Right now according to the county’s figures single family residence parcels are more than 50% of the total in the basin. But, if AB 2453 passes, they get 2 out of nine votes, or 22% representation. That is permanent minority representation status for the majority of the residents.


There is only one way to protect water rights, it is adjudication. In an adjudicated basin one square foot of land has exactly the same water rights as one square mile. In a 218 based district like AB 2453 is, that one square mile has 27,878,400 more rights that that one square foot.


And there is only one to really protect the basin, it is adjudication. In an adjudicated basin, the basin must be managed in a sustainable fashion from the start. The “management structure” recognizes that de minimus users have no real impact and focuses correctly on the big water users and starts cutbacks immediately to bring the basin back into balance. It does not give the basin a 20 year pass like SGMA does to reach sustainability. The management structure does not pick winners and loses by property size. It does not look or expect everyone to pay for “supplemental water” for the big water users. If the big water users want more water for their commercial operations than the basin can sustain, they are free to form an irrigation district -but at their own expense.

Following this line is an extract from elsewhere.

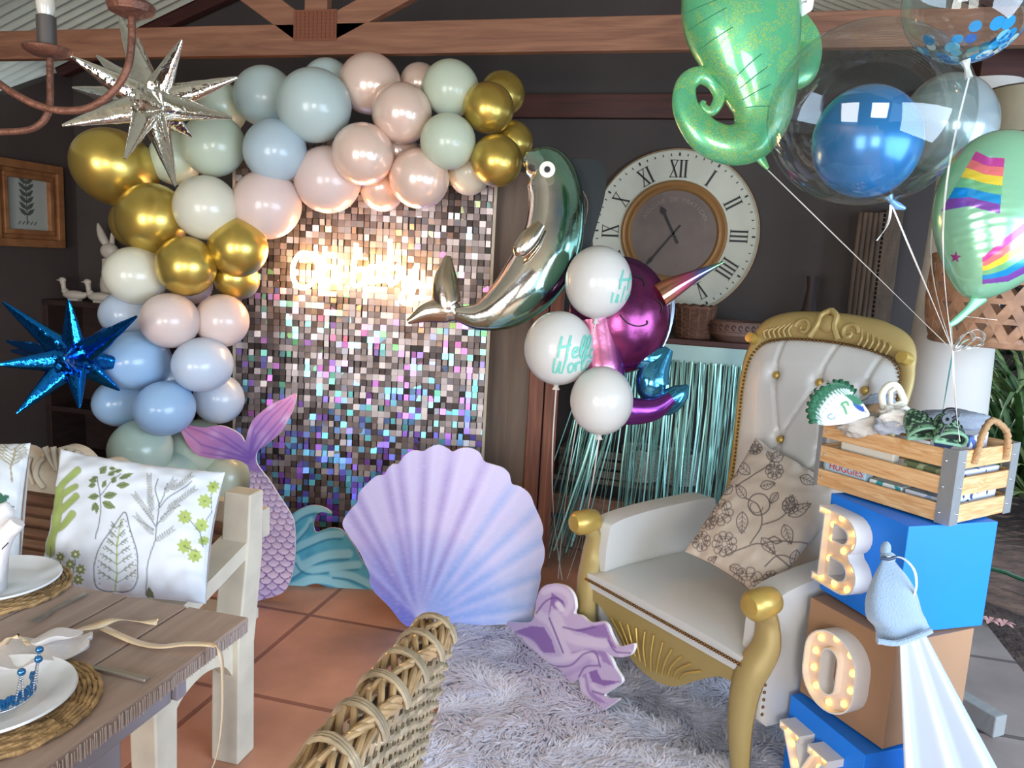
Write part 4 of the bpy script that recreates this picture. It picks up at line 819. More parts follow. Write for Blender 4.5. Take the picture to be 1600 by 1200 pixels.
wo = PZ(470, 921, 0)+wdir*0-fdir*.04; q = board('wave_cutout', WV, wo, lean(wo, .03), wdir, wvcol, M_print, .012, .0045); tag(q, 'teal blue curling wave cutout between the tail and the shell', 'cutout')
PW_ = [(750,972),(790,972),(828,972),(836,955),(838,938),(847,918),(865,912),(885,917),(896,931),(899,948),(897,959),(908,962),(922,973),(940,971),(949,977),(956,994),(967,1010),(990,1006),(986,1022),(972,1027),(956,1025),(948,1020),(955,1030),(961,1044),(972,1064),(958,1076),(944,1086),(952,1091),(967,1092),(950,1105),(933,1115),(917,1102),(908,1086),(904,1062),(893,1067),(882,1071),(868,1069),(850,1051),(830,1036),(814,1014),(800,995),(772,990)]
def pwcol(p):
    c = Paint(p, rgb(206, 186, 224)); L_ = rgb(226, 212, 238); D_ = rgb(140, 100, 176)
    c.poly([(800, 988), (830, 978), (850, 980), (862, 1000), (868, 1020), (850, 1020), (825, 1003)], D_, .8); c.poly([(862, 925), (880, 938), (886, 955), (872, 960), (862, 945), (856, 970), (860, 940)], D_, .8)
    c.poly([(895, 985), (925, 978), (945, 975), (955, 1000), (965, 1015), (940, 1000), (915, 990)], D_, .7); c.poly([(890, 1020), (915, 1013), (945, 1018), (958, 1042), (935, 1030), (905, 1022)], D_, .55); c.poly([(920, 1050), (932, 1046), (940, 1062), (972, 1065), (945, 1072), (925, 1065)], D_, .9); c.poly([(908, 1060), (915, 1050), (922, 1080), (950, 1100), (925, 1095)], D_, .5)
    for q, w, cl in (([(842, 960), (862, 975), (875, 1000), (885, 1022)], 7, L_), ([(868, 960), (880, 985), (900, 1000), (945, 1005)], 8, L_), ([(800, 992), (830, 1005), (850, 1028), (885, 1030), (915, 1020), (935, 1030)], 5, L_), ([(815, 1012), (845, 1040), (875, 1055), (905, 1045), (920, 1035)], 4, rgb(190, 166, 214)), ([(850, 925), (866, 920), (884, 926), (892, 942), (884, 958)], 5, L_), ([(872, 944), (878, 952)], 5, (.97, .94, 1)), ([(910, 1062), (915, 1085), (935, 1105)], 4, L_), ([(970, 1022), (985, 1018)], 3, L_), ([(925, 1070), (940, 1080), (965, 1070)], 3, L_)):
        c.line(catmull(q, 5), w, cl, 4, .9)
    for q in ([(838, 958), (852, 940), (868, 934), (880, 942)], [(858, 965), (868, 990), (880, 1020)], [(800, 998), (830, 1015), (855, 1038), (890, 1040), (912, 1022), (930, 1020), (938, 1042)], [(904, 1058), (915, 1042), (935, 1040)], [(880, 980), (905, 985), (930, 980)], [(925, 1080), (945, 1086)], [(950, 1000), (962, 1018), (985, 1020)]): c.line(catmull(q, 5), 1.1, rgb(112, 76, 150), 1.5, .85)
    return c.c
p0, p1 = PZ(800, 996, 0), PZ(933, 1114, 0); xd = unit(p1-p0); nn = unit(np.cross(xd, ZA)); nn = nn if nn@(CAM-p0) > 0 else -nn
q = board('wave_cutout', PW_, p0+ZA*.03, nn, xd, pwcol, M_print, .012, .0045); tag(q, 'lilac curling wave cutout standing on the white rug before the throne chair', 'cutout')
# ================================================================= RUG
RUG = [PZ(712, 968, 0), PZ(700, 1010, 0), PZ(690, 1100, 0), PZ(640, 1240, 0), PZ(700, 1500, 0), PZ(1000, 1560, 0), vv((.62, 1.35, 0)), vv((.72, 2.0, 0)), vv((.78, 2.6, 0)), vv((.55, 3.2, 0)), vv((.1, 3.3, 0)), PZ(935, 950, 0), PZ(880, 962, 0), PZ(800, 958, 0)]
rl_ = [(q[0], q[1]) for q in catmull([q[:2] for q in RUG], 8, True)]
rt = thing('plush_rug', (0, 2.3, 0), 'fluffy white long pile rug under the throne chair', 'rug')
M_rug = mat('white plush pile', 'f4f4fc', .95, var=(5, .05), transl=.42, sheen=.2)
def rugh(p): return .018+.020*vnoise(p, 4.5, 1)+.012*vnoise(p, 13, 2)
rb_ = sheet(rl_, (0, 0, 0), XA, YA, ZA, .022, -.004, None, rugh); rb_.build('rug_base', M_rug, rt)
A = rng.uniform(np.min(rl_, 0), np.max(rl_, 0), (75000, 2)); A = A[inpoly(A, rl_)]; hh = rugh(A); fl = np.array([(noise.noise(Vector((q[0]*3, q[1]*3, 7)))*5+2.4*noise.noise(Vector((q[0]*11, q[1]*11, 2)))) for q in A]); tf = MB(); tv = []; tf_ = []
for i, (x, y) in enumerate(A):
    a = fl[i]+rng.normal(0, .5); L_ = rng.uniform(.034, .062); w = .0038; d = np.array((math.cos(a), math.sin(a))); s_ = np.array((-d[1], d[0]))*w; z = hh[i]-.003; k = len(tv)
    for t, zz in ((0, 0), (.45, .013), (1.0, .013)): c_ = np.array((x, y))+d*L_*t; ww = 1-.55*t; tv += [(c_[0]-s_[0]*ww, c_[1]-s_[1]*ww, z+zz*(L_/.04)), (c_[0]+s_[0]*ww, c_[1]+s_[1]*ww, z+zz*(L_/.04))]
    tf_ += [(k, k+1, k+3, k+2), (k+2, k+3, k+5, k+4)]
tf.v = tv; tf.f = tf_; pile = tf.build('rug_pile', M_rug, rt, smooth=True); pile['kind'] = 'stuff'
# ================================================================= THRONE CHAIR
M_gold = mat('gold painted wood', 'a9945f', .48, .22, bump=(22, .1)); M_goldb = mat('bright gilt', 'c4a659', .36, .5); M_lea = mat('white leatherette', 'cbccca', .38, bump=(60, .04), coat=.15)
cA, cB = PZ(920, 905, .42), PZ(1155, 1035, .42); ex = unit((cB-cA)*vv((1, 1, 0))); eb = vv((-ex[1], ex[0], 0)); Mo = (cA+cB)/2*vv((1, 1, 0))
def Lc(x, y, z): return Mo+ex*x+eb*y+ZA*z
ch = thing('throne_chair', Lc(0, .35, 0), 'gold framed throne armchair with white tufted leatherette standing on the rug', 'armchair')
HW = .36
# front legs run up into the arm posts
for s_ in (-1, 1):
    pts = catmull([Lc(s_*(HW+.02), .03, .004), Lc(s_*(HW+.01), .02, .10), Lc(s_*HW, .015, .25), Lc(s_*(HW+.01), .02, .38), Lc(s_*(HW+.035), .05, .48), Lc(s_*(HW+.03), .05, .56), Lc(s_*(HW+.035), .02, .61)], 6)
    rr_ = np.interp(np.linspace(0, 1, len(pts)), [0, .12, .3, .55, .8, 1], [.032, .030, .042, .052, .038, .036]); MB().tube(pts, list(rr_), 12, flat=.72, ref=eb, twist=0).build('front_leg', M_gold, ch)
    kn_ = MB().lathe([(.001, -.055), (.03, -.05), (.045, -.03), (.045, .03), (.04, .055), (.025, .07), (.001, .072)], 20, Lc(s_*(HW+.035), -.0, .625), (ex, ZA, eb)); kn_.build('arm_scroll', M_goldb, ch)
    pts = catmull([Lc(s_*(HW-.03), .62, .004), Lc(s_*(HW-.05), .56, .2), Lc(s_*(HW-.06), .56, .42)], 6); MB().tube(pts, .03, 10).build('rear_leg', M_gold, ch)
    # padded arm: outline in the depth/height plane, extruded across
    oa = catmull([(.05, .40), (.055, .59), (.09, .635), (.25, .655), (.45, .662), (.60, .66), (.635, .62), (.62, .40), (.40, .26), (.08, .22)], 5, True)
    pl = [(a, b) for a, b in oa]
    ar = MB().prism([pl], Mo+ex*(HW-.045 if s_ > 0 else -HW+.045-.09), eb, ZA, ex, 0, .09); ar.build('arm_pad', M_lea, ch, bevel=.03, auto=180).modifiers[-1].segments = 4
    nl = MB()
    for k in range(15): nl.ball(Lc(s_*(HW+.047), .05+.0*k, .27+.33*k/14), .005, 8, 6)
    nl.build('nail_row', mat('antique brass nails', '7d5a34', .35, .8), ch)
    MB().bar(Lc(s_*(HW-.02), .05, .36), Lc(s_*(HW-.03), .58, .36), .05, .09, up=ZA).build('side_rail', M_gold, ch, smooth=False, bevel=.006)
# carved apron
ap = [(-.36, .415), (-.36, .33), (-.30, .325), (-.20, .28), (-.13, .235), (-.09, .205), (-.04, .195), (0, .20), (.05, .222), (.10, .23), (.2, .245), (.28, .24), (.33, .20), (.36, .16), (.36, .415)]
ap = [(-.36, .415)]+[tuple(q) for q in catmull([(-.36, .345), (-.28, .34), (-.2, .29), (-.13, .235), (-.07, .205), (0, .195), (.07, .205), (.13, .235), (.2, .29), (.28, .34), (.36, .345)], 4)]+[(.36, .415)]
MB().prism([ap], Lc(0, .005, 0), ex, ZA, eb, 0, .04).build('front_apron', M_gold, ch, auto=50, bevel=.004)
cg = MB()
for k in range(-5, 6): x = k*.022; cg.tube(catmull([Lc(x*1.15, -.002, .225+abs(k)*.006), Lc(x*1.3+.008*np.sign(k), -.008, .29), Lc(x*1.9, -.002, .355-abs(k)*.006)], 5), .0035, 6)
cg.build('carved_fan', M_goldb, ch)
def seath(p): u_ = np.clip(p[:, 0]/.355, -1, 1); w_ = np.clip((p[:, 1]-.3)/.32, -1, 1); return .045*(1-np.abs(u_)**4)*(1-np.abs(w_)**4)+.0
sheet([(-.355, .0), (.355, .0), (.33, .64), (-.33, .64)], Lc(0, 0, .44), ex, eb, ZA, .02, .05, None, seath).build('seat_cushion', M_lea, ch)
nl = MB()
for k in range(62): nl.ball(Lc(-.355+.71*k/61, -.004, .418), .0058, 8, 6)
nl.build('nail_row', MATS['antique brass nails'], ch)
# back: reclined frame (bx across, s up)
rec = .24; bu = unit(ZA*math.cos(rec)+eb*math.sin(rec)); bn = unit(-eb*math.cos(rec)+ZA*math.sin(rec)); Bo = Lc(0, .57, .40)
half = [(.235, 0), (.245, .2), (.262, .4), (.295, .6), (.322, .76), (.322, .88), (.28, .965), (.19, 1.0), (.09, 1.012), (0, 1.015)]
outl = [(x, s_) for x, s_ in half]+[(-x, s_) for x, s_ in half[::-1][1:]]; mid = catmull(outl, 6)
rad_ = [.026+.03*max(0, min(1, (q[1]-.9)/.1)) for q in mid]
MB().tube([Bo+ex*q[0]+bu*q[1] for q in mid], rad_, 14, flat=.62, ref=bn).build('back_frame', M_gold, ch)
inn = [(x*.975, s_*.965 if s_ < .85 else .85*.965+(s_-.85)*.82) for x, s_ in outl]; inn = [tuple(q) for q in catmull(inn, 4)]
BT = [(-.17, .80), (.02, .80), (.20, .80), (-.08, .56), (.11, .56), (-.17, .32), (.02, .32), (.2, .32)]
CR = [((-.17, .80), (-.08, .56)), ((.02, .80), (-.08, .56)), ((.02, .80), (.11, .56)), ((.20, .80), (.11, .56)), ((-.17, .8), (-.18, .98)), ((.02, .8), (.06, 1.0)), ((.2, .8), (.23, .95)), ((-.08, .56), (-.17, .32)), ((-.08, .56), (.02, .32)), ((.11, .56), (.02, .32)), ((.11, .56), (.2, .32))]
def backh(p):
    d, _ = seg_dist(p, inn+[inn[0]]); h = .034*np.clip(d/.09, 0, 1)**.5
    for b_ in BT: h -= .024*np.exp(-(np.linalg.norm(p-np.array(b_), axis=1)/.026)**2)
    for a, b_ in CR: d, t_ = seg_dist(p, [a, b_]); h -= .011*np.exp(-(d/.008)**2)*(1-.5*np.sin(t_*pi))
    return h
sheet(inn, Bo+bn*.005, ex, bu, bn, .0085, .04, None, backh).build('tufted_back', M_lea, ch)
nl = MB(); L_ = catmull(inn, 1); tot = 0
pr2 = [Bo+bn*.016+ex*q[0]*1.0+bu*q[1] for q in inn]; cum = [0]
for a, b_ in zip(pr2[:-1], pr2[1:]): cum.append(cum[-1]+np.linalg.norm(b_-a))
for s_ in np.arange(.02, cum[-1], .0155): k = max(0, np.searchsorted(cum, s_)-1); t = (s_-cum[k])/(cum[k+1]-cum[k]+1e-9); nl.ball(pr2[k]+(pr2[k+1]-pr2[k])*t, .0056, 8, 6)
nl.build('nail_trim', MATS['antique brass nails'], ch)
for b_ in BT[:5]: MB().ball(Bo+ex*b_[0]+bu*b_[1]+bn*.022, (.015, .015, .009), 16, 10, (ex, bu, bn)).build('gold_button', M_goldb, ch)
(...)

If you live on a small parcel and really care about your water rights and the health of the basin you really need to join the Quiet Title movement. The stakes are huge. If they lose this round, the proponent of the water district and the county are not going away. They will be back if we don’t protect ourselves. Only an adjudicated basin is going to preserve your water rights and protect the basin.


Thanks.


doesn’t look like a good deal………plus another layer of govt?